*Provided material*.
▬▬▬
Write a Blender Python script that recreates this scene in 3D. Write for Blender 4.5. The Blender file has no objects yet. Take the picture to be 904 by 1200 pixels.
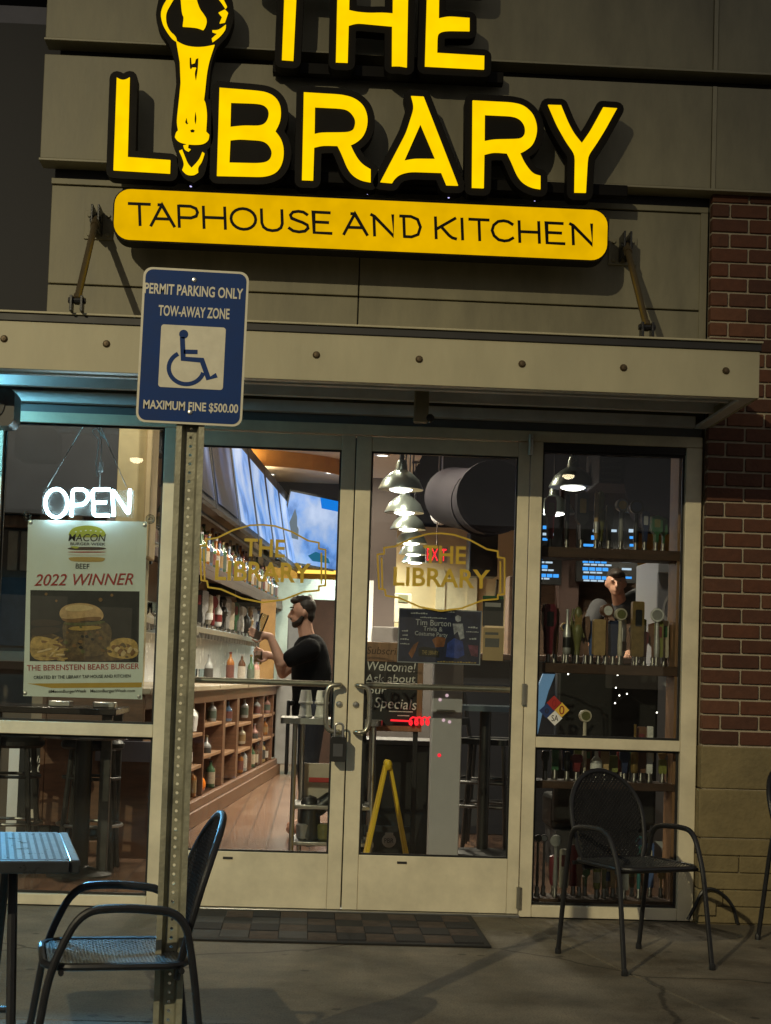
import bpy, bmesh, math, random
from mathutils import Vector, Matrix
from mathutils.geometry import tessellate_polygon
random.seed(7)
S = bpy.context.scene
COL = S.collection

# ---------------------------------------------------------------- camera
CAMZ = 1.235
YAW, PITCH, ROLL, CX, CY, FPX = 0.042593865, 0.056146275, 0.032113466, 450.129, 688.288, 1800.0
FW = Vector((math.sin(YAW)*math.cos(PITCH), math.cos(YAW)*math.cos(PITCH), math.sin(PITCH)))
R0 = Vector((math.cos(YAW), -math.sin(YAW), 0)); U0 = R0.cross(FW)
RT = R0*math.cos(ROLL) + U0*math.sin(ROLL); UP = U0*math.cos(ROLL) - R0*math.sin(ROLL)
CAM = Vector((0, -8, CAMZ))
cd = bpy.data.cameras.new("camera"); cam = bpy.data.objects.new("camera", cd); COL.objects.link(cam)
m = Matrix((RT, UP, -FW)).transposed().to_4x4(); m.translation = CAM; cam.matrix_world = m
cd.sensor_fit = 'VERTICAL'; cd.sensor_height = 36; cd.lens = FPX/1200*36
cd.shift_x = (452-CX)/1200; cd.shift_y = (CY-600)/1200
cd.clip_start = .05; cd.clip_end = 400
S.camera = cam

# ---------------------------------------------------------------- night sky, key light, exposure
W = bpy.data.worlds.new("World"); S.world = W; W.use_nodes = True
bg = W.node_tree.nodes['Background']
bg.inputs['Color'].default_value = (.50, .475, .44, 1); bg.inputs['Strength'].default_value = .36   # town glow in the night sky
KD = Vector((.40, 1, -.476))                                   # parking lot lamp, far off to the front left and high
kl = bpy.data.lights.new("parking_lot_lamp", 'SPOT'); kl.energy = 13500; kl.color = (1.0, .87, .55); kl.shadow_soft_size = .10
kl.spot_size = math.radians(22); kl.spot_blend = 1.0
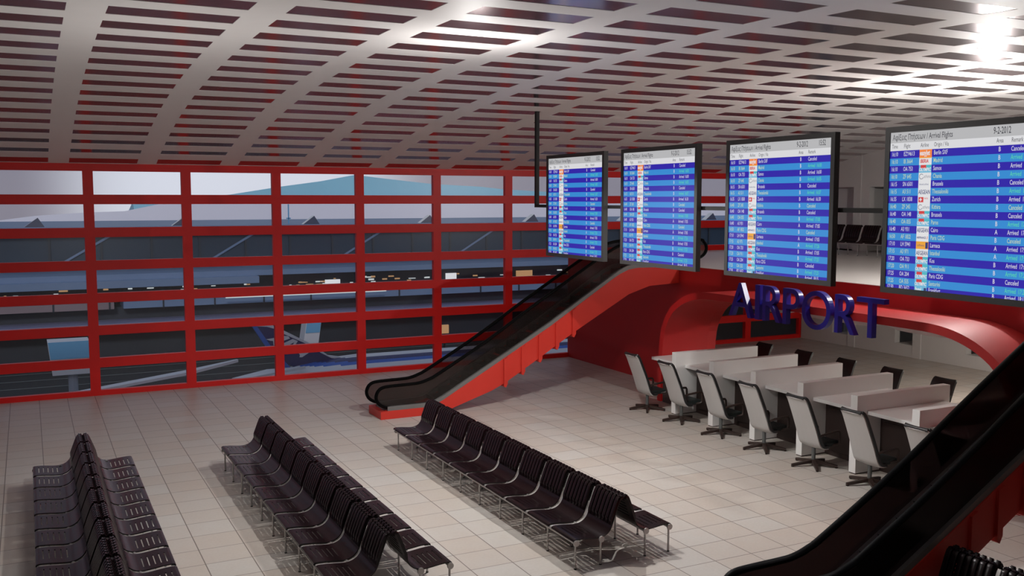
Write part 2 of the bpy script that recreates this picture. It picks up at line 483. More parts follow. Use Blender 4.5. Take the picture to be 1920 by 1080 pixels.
# ------------------------------------------------------------------ escalators
hr = [(6.46, 0.27), (6.30, 0.295), (6.16, 0.38), (6.09, 0.50), (6.09, 0.62), (6.16, 0.74), (6.30, 0.805), (6.60, 0.82), (7.0, 0.825), (7.25, 0.84), (7.5, 0.91), (7.8, 1.05),
      (9.13, 1.79), (10.71, 2.77), (12.37, 3.76), (12.8, 4.0), (13.2, 4.19), (13.6, 4.29), (14.2, 4.32), (15.9, 4.33), (16.15, 4.26), (16.25, 4.1), (16.2, 3.93), (16.05, 3.82), (15.9, 3.78)]
sk = [(6.36, 0.25), (7.35, 0.25), (7.6, 0.28), (7.85, 0.39), (9.42, 1.25), (10.99, 2.12), (12.9, 3.29), (13.2, 3.46), (13.5, 3.58), (13.8, 3.62), (15.95, 3.63)]
HR = [(v.x, v.z) for v in catmull([(a, 0, c) for a, c in hr], 4)]
def skz(x):
    for (a, za), (c, zb) in zip(sk, sk[1:]):
        if a <= x <= c: return za + (zb-za)*(x-a)/(c-a)
    return sk[0][1] if x < sk[0][0] else sk[-1][1]
under = [(6.17, 0), (7.85, 0.0), (8.16, 0.13), (9.23, 0.47), (9.65, 0.66), (10.66, 1.24), (11.65, 1.83), (13.5, 2.84), (14.2, 3.05), (15.22, 3.1)]
def undz(x):
    for (a, za), (c, zb) in zip(under, under[1:]):
        if a <= x <= c: return za + (zb-za)*(x-a)/(c-a)
    return 0
def escalator(yn, yf, label, glass):
    root = empty('escalator', (6.17, 0, 0), label=label, cat='escalator')
    def B(mb, name, par=root):
        mb.v = [(x-6.17, y, z) for x, y, z in mb.v]; return mb.build(name, par)
    E1, E0 = yn-0.095, yf+0.095
    t = MB(); poly = under + [(15.22, 3.56)] + [(x, z-0.045) for x, z in reversed(sk) if x < 15.2] + [(6.30, 0.19), (6.17, 0.19)]
    tops = [(15.22, 3.56)] + [(x, z-0.045) for x, z in reversed(sk) if x < 15.2] + [(6.17, 0.19)]
    xs = sorted(set([p[0] for p in under] + [p[0] for p in tops]))
    def topz(x):
        q = sorted(tops)
        for (a, za), (c, zb) in zip(q, q[1:]):
            if a <= x <= c: return za + (zb-za)*(x-a)/max(1e-6, c-a)
        return q[-1][1]
    for a, c in zip(xs, xs[1:]):
        if a < 7.7: t.prism_xz([(a, undz(a)), (c, undz(c)), (c, topz(c)), (a, topz(a))], E1, E0, M['esc_red'])
        else:
            for y_a, y_b, d in ((E1, E1+0.06, 0), (E0-0.06, E0, 0), (E1+0.06, E0-0.06, 0.24)):
                ta, tc = max(topz(a)-d, undz(a)+0.02), max(topz(c)-d, undz(c)+0.02)
                t.prism_xz([(a, undz(a)), (c, undz(c)), (c, tc), (a, ta)], y_a, y_b, M['esc_red'])
    bm = bmesh.new(); 
    B(t, 'truss')
    for x in (9.58, 10.10, 10.62, 11.14, 11.66):
        r = MB(); w = 0.11
        r.prism_xz([(x, undz(x)-0.07), (x+w*0.5, undz(x)-0.10), (x+w, undz(x+w)-0.06), (x+w, skz(x+w)-0.06), (x, skz(x)-0.06)], E1-0.04, E0+0.04, M['esc_red'])
        # keep only the outer strips: thin ribs proud of both sides
        B(r, 'truss_rib')
    for y, s in ((yn, -1), (yf, 1)):
        g = MB(); 
        for (a, za), (c, zb) in zip(sk, sk[1:]):
            g.prism_xz([(a, za-0.05), (c, zb-0.05), (c, zb+0.06), (a, za+0.06)], y-0.075, y+0.075, M['skirt'])
        B(g, 'skirt')
        h = MB(); h.tube([(x, y, z) for x, z in HR], 0.042, M['rubber'], 10, rz=0.058); B(h, 'handrail')
        p = MB(); hp = [(x, z) for x, z in HR]
        up = [q for q in hp if True]
        # glass sheet between handrail and skirt
        i0 = min(range(len(hp)), key=lambda i: hp[i][0]); i1 = max(range(len(hp)), key=lambda i: hp[i][0])
        top_ = hp[i0:i1+1]
        n_ = len(top_); vs = []
        def lowz(x):
            if x < 6.36:
                q = hp[:i0+1]; 
                for (a, za), (c, zb) in zip(q, q[1:]):
                    if min(a, c) <= x <= max(a, c): return za + (zb-za)*(x-a)/((c-a) or 1)
                return hp[i0][1]
            if x > 15.95:
                q = hp[i1:]
                for (a, za), (c, zb) in zip(q, q[1:]):
                    if min(a, c) <= x <= max(a, c): return za + (zb-za)*(x-a)/((c-a) or 1)
                return hp[i1][1]
            return skz(x)+0.055
        lo = [(x, lowz(x)) for x, z in top_]
        for yy in (y-0.008, y+0.008): vs += [(x, yy, z) for x, z in top_] + [(x, yy, z) for x, z in lo]
        fs = []
        for i in range(n_-1):
            fs += [(i, i+1, n_+i+1, n_+i), (2*n_+i, 2*n_+i+1, 3*n_+i+1, 3*n_+i)]
        p.add(vs, fs, glass); B(p, 'balustrade')
    st = MB(); ya, yb = yn+0.06, yf-0.06
    st.box((6.5, ya, 0.14), (7.7, yb, 0.205), M['step']); x = 7.7; z = 0.2
    rise, run = 0.185, 0.185/0.553
    while z + rise < 3.6:
        st.prism_xz([(x, z-0.12), (x+run+0.02, z-0.12+rise), (x+run+0.02, z+rise), (x, z+rise)], ya, yb, M['step'])
        for q in range(9):
            yy = ya + (yb-ya)*(q+0.5)/9
            st.box((x-0.004, yy-0.008, z+0.01), (x, yy+0.008, z+rise-0.01), M['skirt'])
        st.box((x-0.006, ya, z+rise-0.004), (x+0.03, yb, z+rise+0.002), M['skirt'])
        x += run; z += rise
    st.box((x, ya, 3.45), (15.22, yb, 3.58), M['step']); B(st, 'steps')
    cpl = MB(); cpl.box((6.3, ya, 0.19), (7.2, yb, 0.215), M['skirt']); B(cpl, 'comb_plate')
    return root
escalator(-6.36, -5.60, 'red-sided escalator with black handrails rising beside the glazed wall', M['balus'])
escalator(-20.56, -19.85, 'dark red-sided escalator with thick black handrails crossing the bottom right corner', M['balus_dark'])

# ------------------------------------------------------------------ flight screens
def txt(body, size=1.0, sx=1.0, ext=0.0, off_=0.0, align='LEFT', sp=1.0, shear=0.0):
    c = bpy.data.curves.new('t', 'FONT'); c.body = body; c.size = size; c.extrude = ext; c.offset = off_; c.align_x = align
    c.space_line = sp; c.resolution_u = 2 if size < 0.5 else 10; c.shear = shear
    o = bpy.data.objects.new('t', c); COL.objects.link(o)
    dg = bpy.context.evaluated_depsgraph_get(); dg.update()
    me = bpy.data.meshes.new_from_object(o.evaluated_get(dg))
    V = [(v.co.x*sx, v.co.y, v.co.z) for v in me.vertices]; F = [tuple(p.vertices) for p in me.polygons]
    bpy.data.objects.remove(o); bpy.data.curves.remove(c); bpy.data.meshes.remove(me)
    return V, F

M['s_dark'] = emis('screen_row_dark_blue', (0.028, 0.016, 0.37))
M['s_light'] = emis('screen_row_light_blue', (0.035, 0.25, 0.62))
M['s_grey'] = emis('screen_header_grey', (0.46, 0.46, 0.47))
M['s_white'] = emis('screen_header_white', (0.68, 0.68, 0.70))
M['t_dark'] = emis('screen_text_dark', (0.05, 0.05, 0.06))
M['t_white'] = emis('screen_text_white', (0.62, 0.62, 0.72))
M['t_yell'] = emis('screen_text_yellow', (0.50, 0.62, 0.42))
M['t_green'] = emis('screen_text_green', (0.10, 0.62, 0.38))
M['l_orange'] = emis('logo_orange', (0.85, 0.22, 0.05)); M['l_white'] = emis('logo_white', (0.72, 0.72, 0.74))
M['l_red'] = emis('logo_red', (0.60, 0.05, 0.05)); M['l_teal'] = emis('logo_teal', (0.08, 0.45, 0.52))
M['l_yel'] = emis('logo_amber', (0.80, 0.36, 0.04)); M['l_navy'] = emis('logo_navy', (0.03, 0.04, 0.16))
M['l_grey'] = emis('logo_grey', (0.25, 0.26, 0.30)); M['l_sky'] = emis('logo_light_blue', (0.15, 0.45, 0.65))

ROWS = [('16:10','EZY4613','easyJet','Berlin SXF','B','Canceled'),('16:10','IB 3664','IBERIA','Madrid','B','Arrived  16:00'),('16:10','OA 753','OLYMPIC','Samos','B','Arrived  16:00'),
('16:10','ZF 645','athens','Chania','B','Arrived  16:05'),('16:15','SN 6501','brussels','Brussels','B','Canceled'),('16:15','A3 511','AEGEAN','Thessaloniki','B','Arrived  16:07'),
('16:35','LX 1838','SWISS','Zurich','B','Arrived  16:30'),('16:40','ZF 243','athens','Kithira','B','Canceled'),('16:40','OA 148','OLYMPIC','Brussels','B','Canceled'),
('16:40','OA 055','OLYMPIC','Paros','B','Arrived  17:00'),('16:40','A3 931','AEGEAN','Cairo','A','Arrived  17:05'),('16:50','AF 1832','AIRFRANCE','Paris CDG','B','Canceled'),
('17:10','LH 5941','Lufthansa','Larnaca','A','Arrived  17:05'),('17:15','A3 971','AEGEAN','Istanbul','A','Arrived  17:26'),('17:20','OA 733','OLYMPIC','Kos','B','Arrived  17:05'),
('17:20','OA 911','OLYMPIC','Thessaloniki','B','Arrived  17:25'),('17:25','OA 204','OLYMPIC','Paris CDG','B','Canceled'),('17:25','OA 555','OLYMPIC','Santorini','B','Arrived  17:25'),('17:30','BD 3652','bmi','Frankfurt','B','Arrived  18:15')]
SW, SH = 2.50, 2.29         # display
HG, HW, RH = 0.155, 0.115, 0.1095
def on_screen(mb, V, F, u, v, mt, lay=0.003):
    """text/shape coordinates (x right, y up) placed at u metres from the left, v metres down"""
    mb.add([(-lay, -(u+x), SH/2-v+y) for x, y, z in V], F, mt)
def rect(mb, u0, v0, u1, v1, mt, lay=0.001):
    mb.add([(-lay, -u0, SH/2-v0), (-lay, -u1, SH/2-v0), (-lay, -u1, SH/2-v1), (-lay, -u0, SH/2-v1)], [(0, 1, 2, 3)], mt)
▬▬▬
*Challenge*.
Copy the records above exactly, from the first line through the line containing "COL = S.collection", and leave out the pictures.

*Response*.
Write a Blender Python script that recreates this scene in 3D. Write for Blender 4.5. The Blender file has no objects yet. Take the picture to be 904 by 1200 pixels.
import bpy, bmesh, math, random
from mathutils import Vector, Matrix
from mathutils.geometry import tessellate_polygon
random.seed(7)
S = bpy.context.scene
COL = S.collection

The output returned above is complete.